Now research has found through digging our old villages, that Barrow was inhabited one thousand six hundred years ago and a nearby village called "Birnik" was inhabited one thousand nine hundred years ago.

At "Walapac", twelve miles south from Barrow where the Post-Rogers Monument now stands, they found evidence from the old village to prove it as inhabited during the "Punic" age five thousand years ago. Our forefathers tell of traveling far and wide among settlements, how they fought Indians, suffering many massacres, but were able to keep the land. Many now living say the oil derricks on the Arctic Slope stand where their grandfathers fought and starved to keep their land.

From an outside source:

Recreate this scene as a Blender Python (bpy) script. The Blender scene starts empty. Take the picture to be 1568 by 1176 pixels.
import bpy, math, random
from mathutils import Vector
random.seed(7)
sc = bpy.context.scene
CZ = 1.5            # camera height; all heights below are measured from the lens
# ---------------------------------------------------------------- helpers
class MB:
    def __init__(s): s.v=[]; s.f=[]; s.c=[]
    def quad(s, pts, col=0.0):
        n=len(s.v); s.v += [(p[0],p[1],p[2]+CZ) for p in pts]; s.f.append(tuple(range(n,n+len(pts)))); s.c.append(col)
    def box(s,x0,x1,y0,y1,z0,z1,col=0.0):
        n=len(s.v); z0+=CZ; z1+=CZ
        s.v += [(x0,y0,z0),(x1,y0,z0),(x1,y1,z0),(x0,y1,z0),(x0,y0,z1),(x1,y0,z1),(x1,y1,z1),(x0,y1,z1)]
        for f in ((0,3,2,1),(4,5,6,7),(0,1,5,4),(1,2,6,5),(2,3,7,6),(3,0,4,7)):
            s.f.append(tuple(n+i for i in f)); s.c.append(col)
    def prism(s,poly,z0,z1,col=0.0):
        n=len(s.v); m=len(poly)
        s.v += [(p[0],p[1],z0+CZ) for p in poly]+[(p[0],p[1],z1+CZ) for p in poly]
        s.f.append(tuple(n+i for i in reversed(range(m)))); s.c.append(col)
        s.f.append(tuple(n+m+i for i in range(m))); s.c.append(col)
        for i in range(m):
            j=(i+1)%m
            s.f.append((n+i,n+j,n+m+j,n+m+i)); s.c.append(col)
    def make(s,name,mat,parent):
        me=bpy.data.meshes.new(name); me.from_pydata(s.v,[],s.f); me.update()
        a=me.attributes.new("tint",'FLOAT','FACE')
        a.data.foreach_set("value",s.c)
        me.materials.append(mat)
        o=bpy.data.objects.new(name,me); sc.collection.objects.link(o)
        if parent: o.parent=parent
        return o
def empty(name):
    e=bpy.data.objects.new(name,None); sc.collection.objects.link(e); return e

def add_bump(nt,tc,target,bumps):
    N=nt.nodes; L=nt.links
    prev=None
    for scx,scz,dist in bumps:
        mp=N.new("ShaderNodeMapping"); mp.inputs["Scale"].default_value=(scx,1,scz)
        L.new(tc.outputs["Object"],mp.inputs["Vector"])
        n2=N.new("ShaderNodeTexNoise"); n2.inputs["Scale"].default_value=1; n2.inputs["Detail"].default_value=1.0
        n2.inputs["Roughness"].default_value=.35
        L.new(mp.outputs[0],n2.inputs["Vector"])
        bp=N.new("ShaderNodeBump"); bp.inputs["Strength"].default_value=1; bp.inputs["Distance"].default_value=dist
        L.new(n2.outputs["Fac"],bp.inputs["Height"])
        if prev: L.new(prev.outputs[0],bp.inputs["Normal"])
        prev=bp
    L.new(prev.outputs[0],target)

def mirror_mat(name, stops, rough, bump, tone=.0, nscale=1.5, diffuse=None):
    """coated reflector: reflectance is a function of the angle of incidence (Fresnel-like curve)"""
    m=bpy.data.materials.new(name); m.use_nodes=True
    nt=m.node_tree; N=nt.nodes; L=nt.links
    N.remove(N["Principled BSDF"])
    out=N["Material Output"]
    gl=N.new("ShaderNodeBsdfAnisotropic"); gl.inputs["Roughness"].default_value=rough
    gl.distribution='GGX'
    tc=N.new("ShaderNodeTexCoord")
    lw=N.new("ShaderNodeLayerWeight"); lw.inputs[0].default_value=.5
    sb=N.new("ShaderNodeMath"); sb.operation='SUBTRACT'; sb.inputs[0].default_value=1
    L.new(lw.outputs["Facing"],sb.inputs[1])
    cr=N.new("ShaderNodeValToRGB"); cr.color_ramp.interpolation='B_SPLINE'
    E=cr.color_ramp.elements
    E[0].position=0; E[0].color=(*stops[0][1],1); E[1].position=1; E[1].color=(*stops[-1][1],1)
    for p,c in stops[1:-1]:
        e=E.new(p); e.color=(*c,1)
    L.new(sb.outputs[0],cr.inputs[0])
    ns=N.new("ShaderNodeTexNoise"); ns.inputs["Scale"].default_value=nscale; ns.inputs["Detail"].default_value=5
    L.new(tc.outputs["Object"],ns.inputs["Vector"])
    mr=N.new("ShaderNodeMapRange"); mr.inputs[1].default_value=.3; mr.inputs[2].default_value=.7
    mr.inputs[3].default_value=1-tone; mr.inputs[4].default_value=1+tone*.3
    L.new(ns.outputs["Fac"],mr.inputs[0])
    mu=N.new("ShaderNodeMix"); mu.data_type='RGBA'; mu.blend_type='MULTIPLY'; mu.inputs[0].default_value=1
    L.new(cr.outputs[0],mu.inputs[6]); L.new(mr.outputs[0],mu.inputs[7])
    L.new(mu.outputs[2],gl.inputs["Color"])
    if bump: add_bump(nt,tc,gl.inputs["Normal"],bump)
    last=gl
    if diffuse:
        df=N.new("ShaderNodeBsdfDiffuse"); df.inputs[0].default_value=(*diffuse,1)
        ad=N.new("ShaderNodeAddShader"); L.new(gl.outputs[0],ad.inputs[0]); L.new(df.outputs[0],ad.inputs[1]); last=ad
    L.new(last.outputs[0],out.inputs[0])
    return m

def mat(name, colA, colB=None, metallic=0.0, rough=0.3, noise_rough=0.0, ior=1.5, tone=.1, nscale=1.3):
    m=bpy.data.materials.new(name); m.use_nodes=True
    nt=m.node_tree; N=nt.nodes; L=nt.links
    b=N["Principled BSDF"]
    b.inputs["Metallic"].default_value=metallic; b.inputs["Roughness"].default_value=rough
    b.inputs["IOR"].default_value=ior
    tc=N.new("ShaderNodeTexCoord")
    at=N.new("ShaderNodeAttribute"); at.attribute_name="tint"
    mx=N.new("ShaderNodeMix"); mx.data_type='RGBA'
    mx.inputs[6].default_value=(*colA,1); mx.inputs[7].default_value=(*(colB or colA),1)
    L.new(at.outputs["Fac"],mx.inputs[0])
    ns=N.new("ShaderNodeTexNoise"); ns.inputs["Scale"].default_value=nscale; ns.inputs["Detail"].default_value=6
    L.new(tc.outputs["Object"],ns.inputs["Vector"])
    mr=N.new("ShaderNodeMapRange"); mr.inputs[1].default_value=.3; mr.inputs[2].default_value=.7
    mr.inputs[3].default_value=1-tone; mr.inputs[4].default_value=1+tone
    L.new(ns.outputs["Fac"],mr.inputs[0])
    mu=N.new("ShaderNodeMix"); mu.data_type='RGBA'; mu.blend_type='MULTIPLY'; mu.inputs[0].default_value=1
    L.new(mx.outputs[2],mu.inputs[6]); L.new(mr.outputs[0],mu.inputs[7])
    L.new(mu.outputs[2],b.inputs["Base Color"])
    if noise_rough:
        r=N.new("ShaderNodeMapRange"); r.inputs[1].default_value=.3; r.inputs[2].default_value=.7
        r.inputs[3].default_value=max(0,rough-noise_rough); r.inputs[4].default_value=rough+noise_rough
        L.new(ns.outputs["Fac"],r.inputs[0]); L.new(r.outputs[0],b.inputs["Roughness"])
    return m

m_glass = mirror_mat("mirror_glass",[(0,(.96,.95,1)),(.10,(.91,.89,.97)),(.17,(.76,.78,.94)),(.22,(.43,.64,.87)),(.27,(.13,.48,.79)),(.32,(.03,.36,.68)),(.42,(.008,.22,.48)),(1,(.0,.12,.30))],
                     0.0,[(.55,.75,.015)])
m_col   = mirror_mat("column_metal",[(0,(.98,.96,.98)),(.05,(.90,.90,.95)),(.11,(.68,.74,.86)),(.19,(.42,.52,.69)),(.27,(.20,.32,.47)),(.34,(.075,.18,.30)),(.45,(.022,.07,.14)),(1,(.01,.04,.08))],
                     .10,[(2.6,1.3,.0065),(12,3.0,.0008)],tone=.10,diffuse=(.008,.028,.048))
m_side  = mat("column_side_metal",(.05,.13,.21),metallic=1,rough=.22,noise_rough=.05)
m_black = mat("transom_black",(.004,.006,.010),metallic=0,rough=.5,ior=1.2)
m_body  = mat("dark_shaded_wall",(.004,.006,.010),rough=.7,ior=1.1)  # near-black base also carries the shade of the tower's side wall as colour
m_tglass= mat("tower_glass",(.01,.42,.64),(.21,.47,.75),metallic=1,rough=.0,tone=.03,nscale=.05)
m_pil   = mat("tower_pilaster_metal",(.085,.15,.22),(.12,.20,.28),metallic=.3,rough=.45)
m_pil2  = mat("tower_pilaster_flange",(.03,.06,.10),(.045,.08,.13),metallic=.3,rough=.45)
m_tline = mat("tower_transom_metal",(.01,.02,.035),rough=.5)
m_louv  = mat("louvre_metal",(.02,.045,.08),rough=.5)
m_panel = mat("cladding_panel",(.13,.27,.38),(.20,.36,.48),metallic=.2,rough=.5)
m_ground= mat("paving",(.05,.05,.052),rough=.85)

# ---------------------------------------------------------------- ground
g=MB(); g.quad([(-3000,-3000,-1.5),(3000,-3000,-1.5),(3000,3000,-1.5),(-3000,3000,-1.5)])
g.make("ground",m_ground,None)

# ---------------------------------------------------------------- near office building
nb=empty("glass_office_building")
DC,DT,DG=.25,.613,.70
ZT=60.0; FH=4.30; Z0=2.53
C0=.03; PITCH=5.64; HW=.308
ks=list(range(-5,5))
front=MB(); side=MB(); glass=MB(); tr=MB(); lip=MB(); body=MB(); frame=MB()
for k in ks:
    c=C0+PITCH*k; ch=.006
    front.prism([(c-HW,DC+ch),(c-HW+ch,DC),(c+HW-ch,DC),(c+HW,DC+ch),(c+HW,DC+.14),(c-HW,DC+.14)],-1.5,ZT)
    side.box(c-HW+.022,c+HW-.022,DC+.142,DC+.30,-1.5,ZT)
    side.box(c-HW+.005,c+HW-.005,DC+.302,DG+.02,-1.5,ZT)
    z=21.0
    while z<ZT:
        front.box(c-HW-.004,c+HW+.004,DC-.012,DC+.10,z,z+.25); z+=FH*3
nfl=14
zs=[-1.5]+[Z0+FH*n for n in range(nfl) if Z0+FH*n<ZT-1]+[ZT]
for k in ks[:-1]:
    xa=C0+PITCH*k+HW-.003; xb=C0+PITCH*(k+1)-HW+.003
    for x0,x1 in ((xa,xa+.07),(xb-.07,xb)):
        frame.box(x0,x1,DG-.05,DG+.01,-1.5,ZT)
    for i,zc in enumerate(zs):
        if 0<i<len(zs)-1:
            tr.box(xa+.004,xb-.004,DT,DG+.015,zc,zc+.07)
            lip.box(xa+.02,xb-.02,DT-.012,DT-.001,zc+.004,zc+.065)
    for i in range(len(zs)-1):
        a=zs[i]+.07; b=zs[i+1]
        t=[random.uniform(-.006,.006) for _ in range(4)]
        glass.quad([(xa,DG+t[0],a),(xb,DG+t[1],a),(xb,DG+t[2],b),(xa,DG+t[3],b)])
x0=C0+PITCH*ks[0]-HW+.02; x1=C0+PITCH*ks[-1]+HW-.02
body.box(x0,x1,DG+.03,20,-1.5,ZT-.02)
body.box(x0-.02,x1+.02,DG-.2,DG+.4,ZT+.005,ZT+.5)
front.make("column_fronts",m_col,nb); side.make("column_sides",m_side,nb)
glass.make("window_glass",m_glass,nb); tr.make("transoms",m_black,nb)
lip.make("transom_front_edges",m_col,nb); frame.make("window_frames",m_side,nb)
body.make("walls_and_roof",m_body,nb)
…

Even now our hunters are hunting and trapping around the vicinity of the oil derricks. Many go along the Colville River hunting for wolverines and wolf. Now, you make laws whereby I must have something to show that I own my house and the ground it stands on -- but only the surface. If there should be oil under my house, you would sell it to someone else because you act like you do not believe I was born and raised there or maybe I should pay you for being born there. Many of our older people feel this way.

Back during the 1950's, the First Alaskan Investment Company sold much stock. I bought on the installment plan 300 shares which cost me over $2,000. It never paid off and many Eskimos lost their money. The remaining monies were used to develop a Life Insurance Company which was run by one of the original operators of the investment company. He refused my life insurance due to my age and according to him my health was not good enough.

One day after the Land Claims started, this life insurance man mistook me for my brother and greeted me. As a result we got in an argument and he got made at me and told me we (the Eskimos) were barking up the wrong tree. He said they (white man) will keep putting you off so that after they have drained our land of oil they will give it back to us. Even now we are told by the white man that our testimonies will not do any good but say they are just a waste of time and to "forget it."

I say you steal and sell our land. It has been ours for over 5000 years. Just visualize a little boy with a nice big slice of bread with butter and jam on it and then some big man comes along and takes it away. The boy begs to keep it and finally says -- just give me one small bit -- but he is told -- it is ours now and you can't have it. Is that American? If you have a conscience you know the world will always say that you stole that piece of bread from the little boy.